* begin INFORMATION SHOWN *

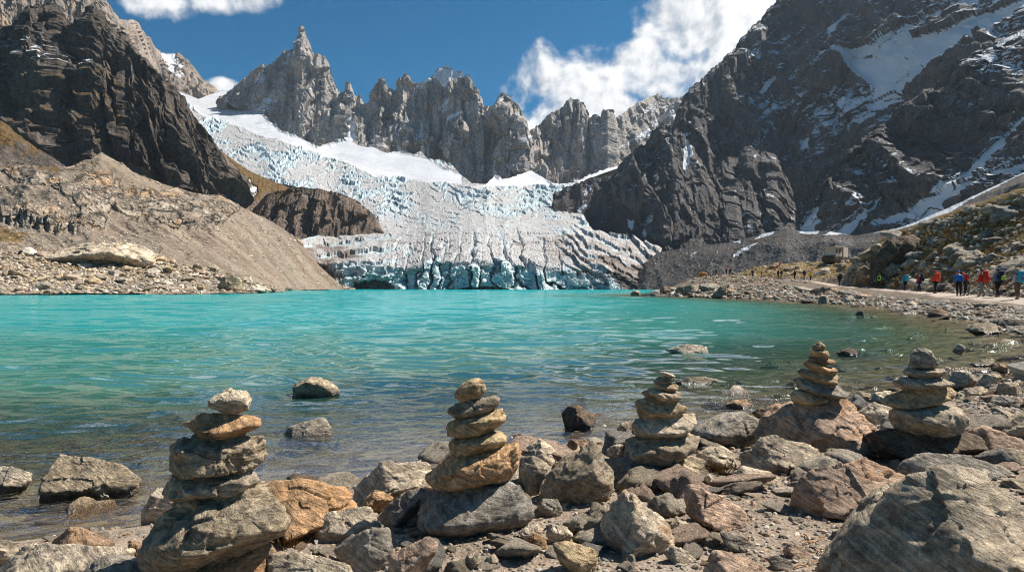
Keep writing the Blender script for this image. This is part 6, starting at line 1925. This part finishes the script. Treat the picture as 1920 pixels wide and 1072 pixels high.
hut.scale = (1.2, 1.2, 1.2)
box('post', (2 * k, -3 * k, 11 * k), (1.2 * k, 1.2 * k, 23 * k), M_TAN, hut)

def on_tip(u):
    for v in (514, 516, 518, 520, 522):
        q = sight(BVH_G, u, v)
        if q is not None and q.y < 175:
            return q
    return Vector(((u - 960) / F * 130, 130, gz((u - 960) / F * 130, 130)))


p = on_tip(1309)
k = p.y / F
t = thing('timber_frame', 'open timber goalpost like frame at the tip of the promontory', 'timber frame', p)
box('post', (-6.5 * k, 0, 7.5 * k), (.16, .16, 15 * k), M_TAN, t)
box('post', (6.5 * k, 0, 7.5 * k), (.16, .16, 15 * k), M_TAN, t)
box('post', (1.5 * k, 1.2, 7.5 * k), (.13, .13, 15 * k), M_TAN, t)
box('crossbeam', (0, 0, 15.4 * k), (16 * k, .16, .18), M_TAN, t)
V, Fc = rounded(8 * k, 4 * k, 4.2 * k, 2.8, 4)
V *= (1 + .25 * fbm(V / (3 * k), 4, .6))[:, None]
p2 = on_tip(1318)
tag(mesh_np('tarpaulin_heap', V, Fc, M_TARP, True), 'orange tarpaulin heap beside the timber frame on the promontory', 'tarpaulin').location = (p2.x, p2.y, p2.z + 3.6 * k)
p3 = on_tip(1338)
t = thing('rail_fence', 'low pale timber rail with posts behind the tiny people on the promontory', 'rail', p3)
for i in range(4):
    box('post', ((-14 + i * 9.3) * k, .8, 5 * k), (.12, .12, 10 * k), M_TAN, t)
box('rail', (0, .8, 10 * k + .05), (30 * k, .14, .10), M_BOARD, t)


# ------------------------------------------------------------------ thin mountain air
m, nb, out = new_mat('mountain_air')
pv = nb.node('ShaderNodeVolumePrincipled')
nb.put(pv.inputs['Color'], (0.70, 0.84, 1.0))
nb.put(pv.inputs['Density'], 0.00005)
nb.put(pv.inputs['Anisotropy'], 0.2)
nb.l.new(pv.outputs[0], out.inputs['Volume'])
air = box('haze', (0, 1000, 350), (5200, 2600, 720), m)
air['kind'] = 'stuff'
tag(air, 'thin bluish haze filling the valley between the lake and the far peaks', 'haze')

* end INFORMATION SHOWN *

§ **PROBLEM DETAILS**
Give again, word for word, every line from the top of the data through the line with "return Vector(((u - 960)", both ends included, and exclude the pictures.

§ **EXPECTED OUTPUT**
Keep writing the Blender script for this image. This is part 6, starting at line 1925. This part finishes the script. Treat the picture as 1920 pixels wide and 1072 pixels high.
hut.scale = (1.2, 1.2, 1.2)
box('post', (2 * k, -3 * k, 11 * k), (1.2 * k, 1.2 * k, 23 * k), M_TAN, hut)

def on_tip(u):
    for v in (514, 516, 518, 520, 522):
        q = sight(BVH_G, u, v)
        if q is not None and q.y < 175:
            return q
    return Vector(((u - 960) / F * 130, 130, gz((u - 960) / F * 130, 130)))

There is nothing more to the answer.